Rep. Robert Rita D-Blue Island, shown Monday at the state capitol in Springfield, has a plan to expand casino gambling in Illinois.

John O’Connor/Associated Press

SPRINGFIELD, Ill. — A massive expansion of casino gambling in Illinois — a decade-long but futile legislative pursuit — was back with a boost Monday as a Democratic lawmaker took steps to make it part of a popular plan to legalize sports betting.

Rep. Robert Rita’s measure would allow construction of six additional casinos and added gambling seats at existing sites. The Blue Island Democrat said tacking it onto the sports wagering measure would neutralize the web of criticism that has hamstrung the expansion plan.

Rep. Mike Zalewski, a Riverside Democrat, has been pursuing legalized sports wagering since last year’s U.S. Supreme Court ruling opened the door for Illinois and other states by ending a Nevada monopoly.

”Sports betting is a component that everybody is looking for,” Rita said after the Executive Committee OK’d technical action allowing Rita to proceed. “The existing casinos are looking for the sports betting. ... It’s the common denominator that could bring it all together.”

Advocates say the time is ripe, too. They say the $350 million annual tax revenue from an expansion plan is necessary as additional financing for Democratic Gov. J.B. Pritzker’s $41.5 billion state construction plan , which Pritzker wants approved by Friday, the scheduled adjournment of the General Assembly’s spring session.

Rita’s plan has yet to be written into a legislative proposal, but he said it would look similar to past ideas by adding a land-based casino in Chicago and as many as five riverboat casinos: one in Lake County north of the city, another at a site in Chicago’s south suburbs, and then one each in Rockford, Danville and Williamson County. The proposal would also add seats for gambling, including table games at horse racing tracks and the creation of sweepstakes wagering.

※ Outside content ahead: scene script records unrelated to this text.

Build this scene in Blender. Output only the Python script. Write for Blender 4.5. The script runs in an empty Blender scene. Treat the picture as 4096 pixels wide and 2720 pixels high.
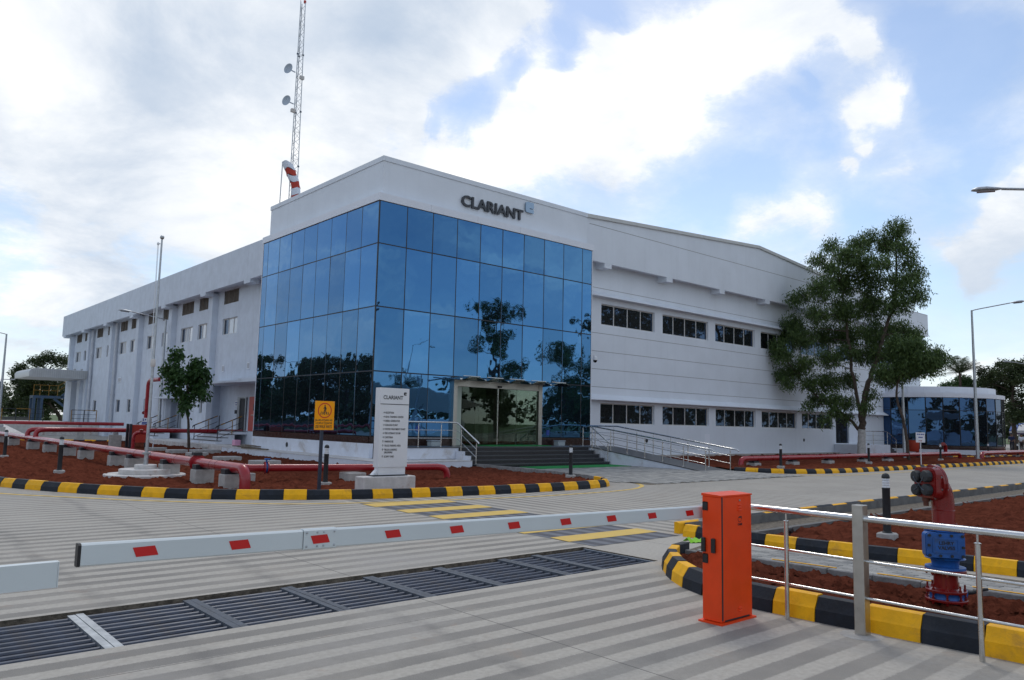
import bpy, bmesh, math, random
import numpy as np
from mathutils import Vector, Matrix, Euler
R = math.radians
random.seed(7); rng = np.random.RandomState(7)
scene = bpy.context.scene
col = scene.collection

# ------------------------------------------------------------------ camera
cam = bpy.data.cameras.new('camera'); camo = bpy.data.objects.new('camera', cam); col.objects.link(camo)
cam.sensor_width = 36.0; cam.lens = 27.176; cam.clip_start = 0.05; cam.clip_end = 3000
camo.location = (-14.31948, -23.74121, 1.57122)
camo.rotation_euler = (1.678751, -0.021942, -0.722514)
scene.camera = camo
scene.view_settings.view_transform = 'Standard'; scene.view_settings.look = 'None'
scene.view_settings.gamma = 1.0; scene.view_settings.use_curve_mapping = False
scene.view_settings.exposure = 0.08
scene.render.resolution_x = 1024; scene.render.resolution_y = 680

# ------------------------------------------------------------------ sky
SUN_EL, SUN_AZ = R(54), R(50)          # the sun stands beyond the building, veiled by cloud
world = bpy.data.worlds.new('World'); scene.world = world; world.use_nodes = True
wn = world.node_tree; wn.nodes.clear()
class NT:
    "small helper for node trees"
    def __init__(s, t): s.t = t
    def n(s, kind, **kw):
        nd = s.t.nodes.new(kind)
        for k, v in kw.items():
            if k.startswith('i_'):
                key = k[2:]; key = int(key) if key.isdigit() else key.replace('_', ' ')
                nd.inputs[key].default_value = v
            else: setattr(nd, k, v)
        return nd
    def l(s, a, b): s.t.links.new(a, b)
    def put(s, x, sock):
        if hasattr(x, 'links') or hasattr(x, 'is_output'): s.l(x, sock)
        else: sock.default_value = x
    def m(s, op, a, b=None, c=None, clamp=False):
        nd = s.t.nodes.new('ShaderNodeMath'); nd.operation = op; nd.use_clamp = clamp
        for i, x in enumerate((a, b, c)):
            if x is not None: s.put(x, nd.inputs[i])
        return nd.outputs[0]
    def mix(s, f, a, b):
        nd = s.t.nodes.new('ShaderNodeMix'); nd.data_type = 'RGBA'
        s.put(f, nd.inputs[0])
        for x, k in ((a, 6), (b, 7)):
            if isinstance(x, tuple): nd.inputs[k].default_value = (*x[:3], 1)
            else: s.l(x, nd.inputs[k])
        return nd.outputs[2]
    def ramp(s, f, a, b, o0=0., o1=1., smooth=True):
        nd = s.t.nodes.new('ShaderNodeMapRange'); nd.interpolation_type = 'SMOOTHSTEP' if smooth else 'LINEAR'
        s.put(f, nd.inputs[0]); nd.inputs[1].default_value = a; nd.inputs[2].default_value = b
        nd.inputs[3].default_value = o0; nd.inputs[4].default_value = o1
        return nd.outputs[0]
    def noise(s, vec, scale, detail=4, rough=.55, dist=0., out=0):
        nd = s.t.nodes.new('ShaderNodeTexNoise'); nd.inputs['Scale'].default_value = scale
        nd.inputs['Detail'].default_value = detail; nd.inputs['Roughness'].default_value = rough
        nd.inputs['Distortion'].default_value = dist
        if vec is not None: s.l(vec, nd.inputs['Vector'])
        return nd.outputs[out]
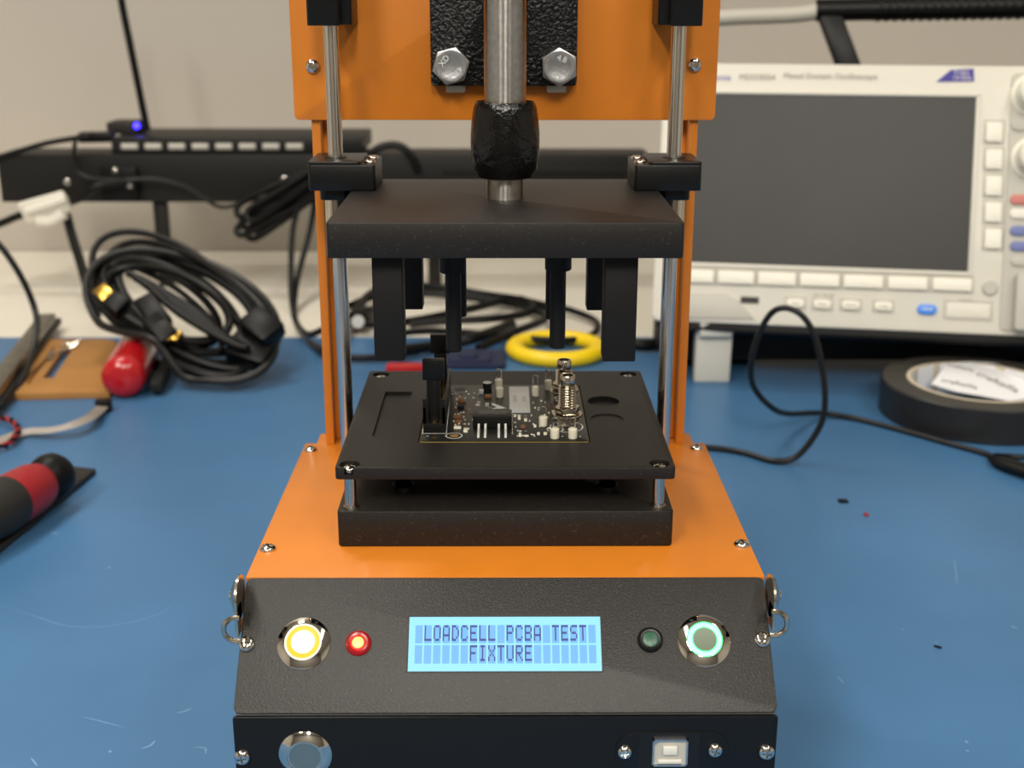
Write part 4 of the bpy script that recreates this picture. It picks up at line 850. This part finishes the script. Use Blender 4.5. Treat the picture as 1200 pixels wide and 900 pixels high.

Past debate has focused on the size and scope of such an expansion, the political and moral resistance to gambling, and which groups would benefit or be left out of construction jobs and gambling revenue. Such proposals have also faced protest from the once-mighty horse racing industry, which was decimated over the past three decades by casino wagering.

Rita resurrected the idea a year ago during the final week of the Legislature’s spring session, but it went nowhere. The checkered history of expanding gambling also played a part in the Senate’s 2017 failed “Grand Bargain” plan to break a two-year budget deadlock between Democrats and Republicans. That fight left state finances in tatters.

Efforts to expand casino gambling originated nearly a decade ago, with the idea for a Chicago casino. The plan was pushed hard by former Mayor Rahm Emanuel, who left office this month after two terms without a casino groundbreaking. That original plan won legislative approval in May 2011, but Senate President John Cullerton, a Chicago Democrat, used a parliamentary procedure to delay sending the plan to then-Gov. Pat Quinn, a Democrat, who vetoed it after deeming it “top heavy” and a “pile of garbage.”

Illinois law currently sanctions 10 riverboat casino licenses. There are casinos in Alton, East Peoria, Rock Island, Metropolis, Aurora, East St. Louis, Elgin, Des Plaines — and two in Joliet.